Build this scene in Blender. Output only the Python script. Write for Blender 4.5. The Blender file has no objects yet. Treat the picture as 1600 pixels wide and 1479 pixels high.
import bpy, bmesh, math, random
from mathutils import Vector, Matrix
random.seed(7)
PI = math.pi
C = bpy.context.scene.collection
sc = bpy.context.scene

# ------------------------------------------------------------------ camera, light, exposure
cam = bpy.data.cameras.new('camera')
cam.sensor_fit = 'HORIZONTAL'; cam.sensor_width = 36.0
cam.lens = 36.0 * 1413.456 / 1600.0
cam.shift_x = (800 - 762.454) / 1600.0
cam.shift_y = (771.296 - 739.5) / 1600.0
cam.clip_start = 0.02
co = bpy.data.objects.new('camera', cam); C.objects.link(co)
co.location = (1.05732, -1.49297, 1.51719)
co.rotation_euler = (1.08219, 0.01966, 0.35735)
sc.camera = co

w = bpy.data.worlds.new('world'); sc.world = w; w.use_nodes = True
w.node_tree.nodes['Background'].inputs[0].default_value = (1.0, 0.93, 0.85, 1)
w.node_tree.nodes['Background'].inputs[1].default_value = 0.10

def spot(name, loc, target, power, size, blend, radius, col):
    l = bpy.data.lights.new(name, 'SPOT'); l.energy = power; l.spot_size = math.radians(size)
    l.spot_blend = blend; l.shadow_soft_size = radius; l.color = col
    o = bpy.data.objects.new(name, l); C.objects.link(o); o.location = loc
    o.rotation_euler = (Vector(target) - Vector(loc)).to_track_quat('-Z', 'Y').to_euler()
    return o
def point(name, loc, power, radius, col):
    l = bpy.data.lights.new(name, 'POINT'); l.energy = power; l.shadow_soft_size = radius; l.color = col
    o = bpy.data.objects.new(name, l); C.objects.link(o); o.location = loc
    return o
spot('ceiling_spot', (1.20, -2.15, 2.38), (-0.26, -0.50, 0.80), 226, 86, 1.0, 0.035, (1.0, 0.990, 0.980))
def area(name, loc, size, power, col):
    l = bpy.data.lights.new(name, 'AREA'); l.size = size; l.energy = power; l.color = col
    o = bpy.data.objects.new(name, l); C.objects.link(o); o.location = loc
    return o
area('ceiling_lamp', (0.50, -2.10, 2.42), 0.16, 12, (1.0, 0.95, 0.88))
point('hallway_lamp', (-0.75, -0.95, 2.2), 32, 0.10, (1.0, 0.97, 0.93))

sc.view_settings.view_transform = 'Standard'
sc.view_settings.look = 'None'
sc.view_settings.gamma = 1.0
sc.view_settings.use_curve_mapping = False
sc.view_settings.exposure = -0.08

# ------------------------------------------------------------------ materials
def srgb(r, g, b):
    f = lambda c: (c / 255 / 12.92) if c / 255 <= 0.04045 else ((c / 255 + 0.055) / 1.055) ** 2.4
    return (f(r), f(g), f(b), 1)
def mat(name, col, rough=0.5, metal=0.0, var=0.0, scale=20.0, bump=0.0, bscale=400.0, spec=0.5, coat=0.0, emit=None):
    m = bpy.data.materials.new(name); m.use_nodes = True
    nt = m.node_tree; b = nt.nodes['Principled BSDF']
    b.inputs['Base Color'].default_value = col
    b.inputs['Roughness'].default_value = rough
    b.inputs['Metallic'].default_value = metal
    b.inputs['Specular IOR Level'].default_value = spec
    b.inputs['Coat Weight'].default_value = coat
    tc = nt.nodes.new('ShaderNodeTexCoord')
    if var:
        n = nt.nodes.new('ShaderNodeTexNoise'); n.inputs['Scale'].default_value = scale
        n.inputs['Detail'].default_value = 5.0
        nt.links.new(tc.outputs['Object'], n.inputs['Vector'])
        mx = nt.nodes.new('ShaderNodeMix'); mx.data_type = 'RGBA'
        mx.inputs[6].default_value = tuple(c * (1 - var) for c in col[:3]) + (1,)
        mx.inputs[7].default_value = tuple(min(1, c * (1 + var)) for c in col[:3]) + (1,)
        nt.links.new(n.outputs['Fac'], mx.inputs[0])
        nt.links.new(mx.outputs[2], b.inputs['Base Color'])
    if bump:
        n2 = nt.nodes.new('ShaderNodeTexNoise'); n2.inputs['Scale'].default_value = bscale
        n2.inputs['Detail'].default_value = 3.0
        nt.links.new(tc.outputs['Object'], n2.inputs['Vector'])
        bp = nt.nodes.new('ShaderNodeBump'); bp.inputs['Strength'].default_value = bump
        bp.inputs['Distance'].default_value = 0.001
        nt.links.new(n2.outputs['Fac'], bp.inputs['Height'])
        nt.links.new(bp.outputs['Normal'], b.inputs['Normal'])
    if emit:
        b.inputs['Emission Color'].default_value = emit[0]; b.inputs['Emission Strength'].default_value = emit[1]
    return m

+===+

YOUR GOAL: In the listing above, reproduce the first line and each one after it through the line that contains "sc = bpy.context.scene".

RESPONSE TO THIS TASK:
Build this scene in Blender. Output only the Python script. Write for Blender 4.5. The Blender file has no objects yet. Treat the picture as 1600 pixels wide and 1479 pixels high.
import bpy, bmesh, math, random
from mathutils import Vector, Matrix
random.seed(7)
PI = math.pi
C = bpy.context.scene.collection
sc = bpy.context.scene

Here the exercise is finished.